Farrakhan to visit Jamaica later this week


BASIL WALTERS, Observer staff reporter waltersb@jamaicaobserver.com
Monday, September 17, 2007







FARRAKHAN... to meet members of the Rastafari community

HEAD of the Nation of Islam, Louis Farrakhan, is expected to arrive in the island later this week, when he will join members of the Rastafari community in celebrating the African Millennium.


The year-long Millennium celebrations got off the ground on September 11 with a motorcade from the Scott's Pass' Nyahbinghi Centre in Clarendon to the Mandela Park in Kingston, followed by a cultural rally in the park. A Millennium Dinner was held at the Hilton poolside on September 12.


Another significant highlight of the celebrations involved the symbolic fire, which was lit at the Nyahbinghi House on the 10th, and which will be extinguished on Wednesday.


"The Nyahbinghi House will be having the Idren (brethren) and will be lighting the fire from the 10th, and will continue straight through to September 19," said Maxine Stowe, consultant of the recently formed Ethio-African Diaspora Union Millennium Council (a combination of different mansions in the faith of Rastafari).


"We're expecting to have the Honourable Louis Farrakhan, who will be making a special trip to Jamaica to meet with brethren of the Rastafari Community," she told journalists at the September 6 media launch of the Millennium celebrations.

Other aspects of the celebrations include a major Rastafari exhibition entitled "Discovering Rastafari" in Washington DC by the Smithsonian Institute, as well as the Nyahbinghi Order petitioning the government of Jamaica with regards to its past abuses of members of the Rastafari faith.

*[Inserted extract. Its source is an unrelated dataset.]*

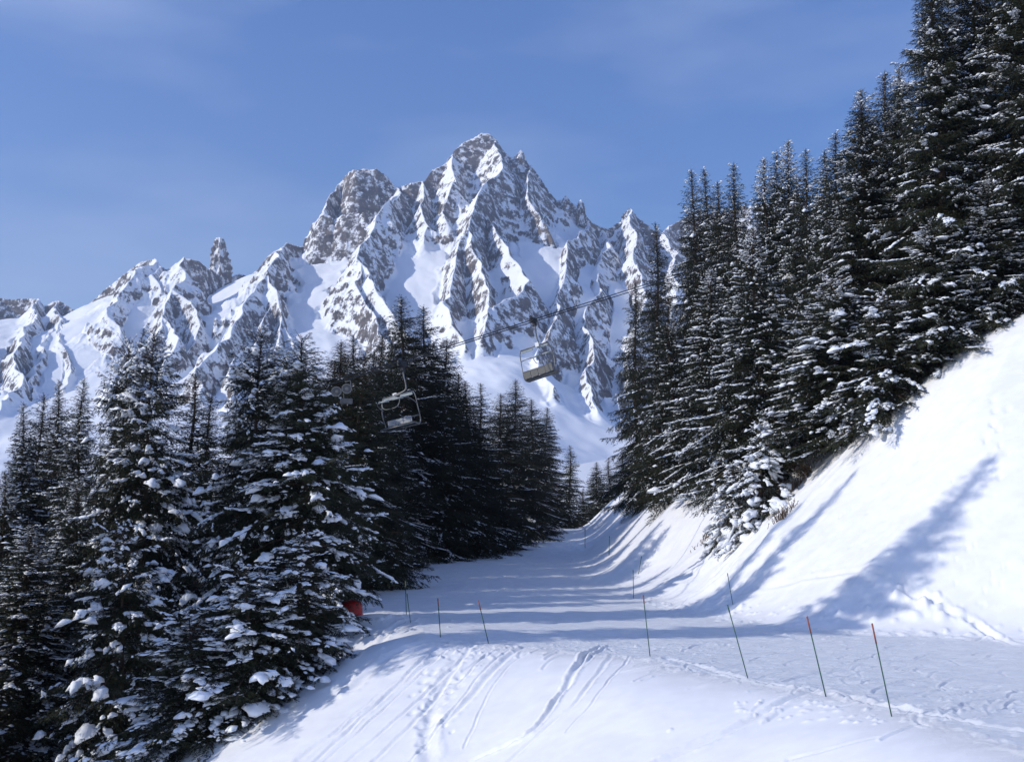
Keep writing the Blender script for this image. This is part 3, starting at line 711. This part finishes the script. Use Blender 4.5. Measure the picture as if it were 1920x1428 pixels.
TREES = []
exec('''
GL = 'spruces below the left edge of the piste'; GM = 'dark spruces on the far left edge of the piste'; GF = 'small spruces beyond the crest of the piste'; GR = 'spruces on top of the right bank'
''')
TL = [
 # left foreground
 ('broad snow-laden spruce whose lowest boughs reach the piste edge by the red pad', 572, 634, 46.5, 'heavy', 3.8, GL),
 ('pointed snow-flecked spruce just left of the one touching the red pad', 492, 617, 47.5, 'heavy_b', 3.0, GL),
 ('wide front spruce with big white cushions, tall blunt tip left of centre gap', 288, 627, 52, 'heavy', 3.5, GL),
 ('spruce with thin tip leaning against the wide front spruce on its left side', 243, 640, 55, 'heavy_b', 2.6, GL),
 ('lowest front spruce with white cushions at the bottom edge, left of the snow slope', 238, 985, 43, 'low', 3.0, GL),
 ('short spruce at the foot of the slope, nearest to the ski tracks at the bottom', 562, 1000, 38.2, 'low', 2.9, GL),
 ('slim spruce rising in the gap right of the wide front spruce', 362, 700, 57, 'slim', 2.8, GL),
 ('shorter spruce in the same gap, right of the slim one', 396, 742, 56, 'frost_b', 2.9, GL),
 ('dark spruce at the left border, tip half way up the picture', 45, 756, 64, 'giant', 3.1, GL),
 ('second dark spruce from the left border', 78, 740, 68, 'dark', 3.3, GL),
 ('narrow third spruce from the left border with a bare pointed tip', 112, 714, 66, 'giant', 3.0, GL),
 ('fourth spruce from the left border, evenly pointed', 157, 711, 61, 'giant', 3.2, GL),
 ('small spruce cut by the left border below the snow valley', 8, 885, 58, 'frost', 3.6, GL),
 ('shaded lower spruce in the bottom left corner', 60, 985, 50, 'frost', 4.2, GL),
 ('shaded spruce between the bottom left corner spruce and the wide front one', 150, 900, 54, 'frost', 3.6, GL),
 ('spruce with double-looking tip between the two tallest left spruces', 538, 668, 57, 'heavy_b', 3.3, GL),
 ('low spruce on the slope rim, its boughs close to the ski tracks', 470, 1060, 36.6, 'low', 2.9, GL),
 ('lowest spruce tip peeping over the bottom snow, left of the slope rim', 365, 1150, 36.2, 'low', 2.9, GL),
 # middle dark
 ('dark spruce filling the gap between the tall left pair and the lift wheels', 600, 700, 62, 'dark', 3.9, GM),
 ('dark spruce top between the lift wheels and the lower chair', 678, 668, 68, 'dark', 3.9, GM),
 ('dark spruce low behind the lift wheels, left of their box', 625, 676, 84, 'dark', 4.4, GM),
 ('dark spruce top showing just right of the lift wheels', 650, 668, 92, 'dark', 4.6, GM),
 ('dark spruce between the lift wheels and the lower chair, behind its neighbours', 702, 660, 86, 'dark', 4.6, GM),
 ('dark spruce just left of the lift wheels and behind the red pad spruce', 588, 705, 80, 'dark', 4.2, GM),
 ('half hidden dark spruce behind the red pad trees', 560, 735, 72, 'dark', 4.1, GM),
 ('half hidden dark spruce behind the two tallest left spruces', 455, 770, 68, 'dark', 3.9, GM),
 ('dark spruce squeezed in left behind the tallest middle spruce', 733, 640, 101, 'dark', 5.0, GM),
 ('dark spruce in front of the haul rope spruce, right of the lower chair', 812, 690, 98, 'dark', 4.2, GM),
 ('dark spruce shoulder just under the point where the ropes vanish', 856, 700, 106, 'dark', 4.5, GM),
 ('dark spruce left of the lift wheels', 637, 640, 70, 'dark', 4.5, GM),
 ('dark spruce directly behind the lift wheels', 668, 632, 78, 'dark', 4.6, GM),
 ('dark spruce close left of the tallest middle spruce', 712, 628, 91, 'dark', 4.5, GM),
 ('tallest dark spruce of the middle group, above the lower empty chair', 757, 556, 96, 'dark', 5.6, GM),
 ('second tallest dark spruce of the middle group, right neighbour of the tallest', 797, 576, 99, 'dark', 5.3, GM),
 ('dark spruce where the haul rope meets the trees, wide drooping boughs', 833, 636, 102, 'dark', 5.6, GM),
 ('short dark spruce in front of the middle group, boughs over the piste edge', 745, 790, 92, 'frost', 3.9, GM),
 ('dark spruce right of the haul rope group, pointed tip against the snow basin', 876, 716, 107, 'dark', 4.8, GM),
 ('narrow spruce next to the snowy knoll, left of it', 899, 719, 111, 'slim', 2.8, GM),
 ('dark spruce right of the snowy knoll, blunt', 938, 738, 117, 'dark', 4.6, GM),
 ('dark spruce right of the snowy knoll, sharp tip under the upper chair', 966, 712, 126, 'dark', 4.8, GM),
 ('dark spruce under the right end of the upper chair', 998, 748, 138, 'dark', 4.6, GM),
 ('last dark spruce of the middle group beside the snow gap', 1024, 764, 149, 'dark', 4.2, GM),
 ('low dark spruce with its trunk foot showing at the piste edge', 905, 845, 110, 'dark', 4.6, GM),
 ('low dark spruce at the far end of the left piste edge', 985, 850, 132, 'dark', 3.9, GM),
 # far small
 ('ragged thin spruce at the left of the snow gap', 1068, 835, 162, 'slim', 2.6, GF),
 ('small dense spruce standing in the snow gap, left of its two neighbours', 1118, 866, 182, 'dark', 3.2, GF),
 ('small thin spruce in the middle of the snow gap', 1142, 864, 185, 'slim', 2.8, GF),
 ('small spiky spruce at the right of the snow gap', 1169, 846, 180, 'slim', 3.0, GF),
 ('tiny spruce tucked low left in the snow gap', 1094, 915, 170, 'slim', 2.0, GF),
 # right
 ('lone narrow spruce with ragged top, where the haul rope disappears', 1228, 420, 98.0, 'slim', 2.8, GR),
 ('shorter narrow spruce left of the lone ragged one, first of the right-hand group', 1189, 528, 104.0, 'slim', 2.6, GR),
 ('tall spruce with slender tip, left one of a close pair beside the haul rope end', 1299, 319, 94.0, 'frost_b', 3.6, GR),
 ('tall spruce with slender tip, right one of the close pair', 1322, 318, 98.0, 'frost_b', 3.5, GR),
 ('spruce just right of the close pair, a little lower', 1343, 342, 92.0, 'frost_b', 3.5, GR),
 ('spruce with thick bushy top between the close pair and the notch', 1378, 307, 90.0, 'frost_b', 3.6, GR),
 ('spruce behind the notch, leaning left', 1434, 298, 84.0, 'frost', 3.5, GR),
 ('slender spruce behind the notch with short tip', 1456, 284, 88.0, 'frost_b', 3.4, GR),
 ('highest pointed spruce between the notch and the big right-hand trees', 1478, 266, 84.0, 'frost', 3.6, GR),
 ('evenly conical spruce right of the highest pointed one', 1507, 283, 80.0, 'frost_b', 3.5, GR),
 ('snow-striped broad spruce standing in front of the right group, low rounded top', 1414, 430, 64.0, 'frost', 3.9, GR),
 ('spruce half hidden behind the snow-striped broad one, to its left', 1335, 505, 74.0, 'frost', 3.6, GR),
 ('shaded spruce at the foot of the far bank, left end of the right group', 1255, 560, 84.0, 'frost_b', 3.4, GR),
 ('narrow spruce tip in the dip before the large tree', 1543, 286, 74.0, 'frost_b', 3.0, GR),
 ('spruce tip next to the dip, slightly taller', 1563, 250, 70.0, 'frost_b', 3.2, GR),
 ('large snow-laden tree with sharp tip leaning out over the sunny bank', 1612, 170, 62.5, 'giant', 4.3, GR),
 ('broad lower tree in front of the large sharp one, boughs on the bank', 1560, 520, 59.1, 'heavy_b', 3.6, GR),
 ('twin-tipped spruce behind the large sharp one, left tip', 1655, 136, 66.0, 'frost_b', 3.7, GR),
 ('spruce just right of the twin tips', 1684, 128, 64.0, 'giant', 3.7, GR),
 ('huge spruce cut by the top border, leftmost of the huge ones', 1745, -60, 58.6, 'giant', 4.5, GR),
 ('huge spruce with bare trunk sections showing near the top border', 1812, -170, 59.5, 'giant', 4.4, GR),
 ('huge spruce cut by the upper right corner', 1905, -230, 56.6, 'giant', 4.9, GR),
 ('low spruce with thick snow shelf touching the sunny bank', 1655, 545, 56.1, 'low', 3.2, GR),
 ('low spruce on the bank rim right of the snow shelf', 1745, 420, 56.1, 'heavy_b', 3.0, GR),
 ('low spruce on the bank rim near the right border', 1850, 330, 55.6, 'frost', 3.0, GR),
 ('spruce filling the space behind the bank rim at the right border', 1940, 60, 62.5, 'giant', 4.1, GR),
 ('snow-smothered young spruce on the end of the bank above the dry twigs', 1418, 790, 60.0, 'young', 2.1, GR),
 ('low shaded young spruce beside the snow-smothered one, left', 1370, 865, 62.0, 'young', 1.5, GR),
]
for k, (lab, px, top, Y, pr, rad, grp) in enumerate(TL):
    tree(lab, px, top, Y, pr, rad, grp, mirror=bool(k % 2))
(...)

"The African Union (AU) has declared an African Millennium for all African countries in the African Diaspora to use this millennium to reflect on objectives and goals as African people all over the world," Stowe told the gathering.


Citing some recent developments within the AU, one of which includes the declaration of the Diaspora as the sixth region of Africa, she suggested that the issues of reparations and repatriation should form part of the Millennium celebrations agenda.


Stowe, who recently returned from Barbados where the AU and South Africa hosted a conference in collaboration with Caricom states to establish stronger relationships and ties with the African Diaspora, said the Rastafari culture was "a flagship/vanguard for the unification of Africa".